Religion, Ethics and Evil

Religion, Ethics and Evil

Pope Francis says that history cannot be used to defend the wickedness of war. Pope Francis urged the religious leaders that religion must never be used to defend the "evil" of war, as reported by Euronews.

More than 80 imams, patriarchs, rabbis, and muftis were among those in his audience at a conference in September 2022 in the former Soviet country of Kazakhstan, along with a delegate of Patriarch Kirill, who has approved of Russia's invasion of Ukraine and was not present at the gathering.

Pope Francis made no mention of either Russia or Ukraine. But he stressed that in order to foster a culture of peace, church leaders themselves must take the initiative.

He said, "How can we who call ourselves Christians submit to the loss of that life if the creator, to whom we have given our lives, is the originator of human life?"

"Let us join our efforts to guarantee that the Almighty will never again be held prisoner to the human hunger for power, mindful of the wrongs and follies of the past."

Pope Francis then issued a challenge to everyone in the room, urging them to resolve disagreements via negotiation and communication rather than using force.

"May we never excuse violent behaviour. May we never allow the profane to take advantage of the holy. Power must never serve as a prop for the holy, and vice versa!

The message from Patriarch Kirill, leader of the Russian Orthodox Church, was read to the conference by Metropolitan Anthony, the church's director of international affairs. Kirill didn't specifically mention the conflict in it, but rather difficulties that have arisen over the previous 20 years as a result of "attempts to establish a society without depending on moral norms."

The Russian patriarch criticised the liberal, secular mindset of the West and said that external threats to Russia's borders were the origin of the war in Ukraine.

In his letter, Kirill said that these efforts "have not only resulted in the loss of the notion of justice in international relations, but have also led to harsh confrontation, armed wars, the rise of terrorism and extremism in many regions of the globe."

He criticised the dissemination of false information, the "distortion of historical facts," and the "management of public consciousness" in order to propagate messages of "hate against whole peoples, civilizations, and faiths," implying that he believed Russia was the target of a smear campaign.

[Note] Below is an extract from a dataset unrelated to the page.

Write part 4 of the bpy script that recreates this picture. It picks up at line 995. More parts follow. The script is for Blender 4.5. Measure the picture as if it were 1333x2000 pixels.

The grand imam of Al-Azhar, the centre of Sunni learning in Cairo, was among the religious leaders in addition to the Russian Orthodox delegation. In his speech, Sheikh Ahmed al-Tayeb lamented the replacement of traditional religion with "selfishness, worship of pleasure and lust, and sexual liberation" that includes polygamy and gay marriage.

The Right Rev. Jo Bailey Wells, the Anglican bishop of Dorking and one of only six women in charge of delegations, bemoaned the lack of female representation in religious leadership despite the fact that women make up half of the world's population.

She later told reporters, "I anticipate it will be a challenge for those attending to strengthen women in the domestic environment and in public life.

In spite of the difference in emphases, what the religious leaders agree are the following. 1. There is so much of evil in the world, as illustrated by the war, violence and injustice present in the world. 2. We need a new ethics or morality, that will address our current problems. Without a revised and enlarged ethics, humanity as a whole cannot find solutions to the actual problems that we face. 3. Religions still have a significant role to play in the elimination of evil and in the promotion of an inclusive ethics that embraces everyone and everything.

This calls for inter-religious collaboration that fosters ethical ways of living and our sensitivity to recognise the evil in the world and the firm belief that the good is more overpowering than the evil present among us. Belief in the power of goodness and love is the gift that our faith in God can give us. We need to reaffirm the basic goodness in human beings, which will enable us to face our collective problems together. It is very easy to see the power of war, violence and evil and become despondent. As against this, we need to realise the tremendous amount of goodness present in the world, often left unnoticed.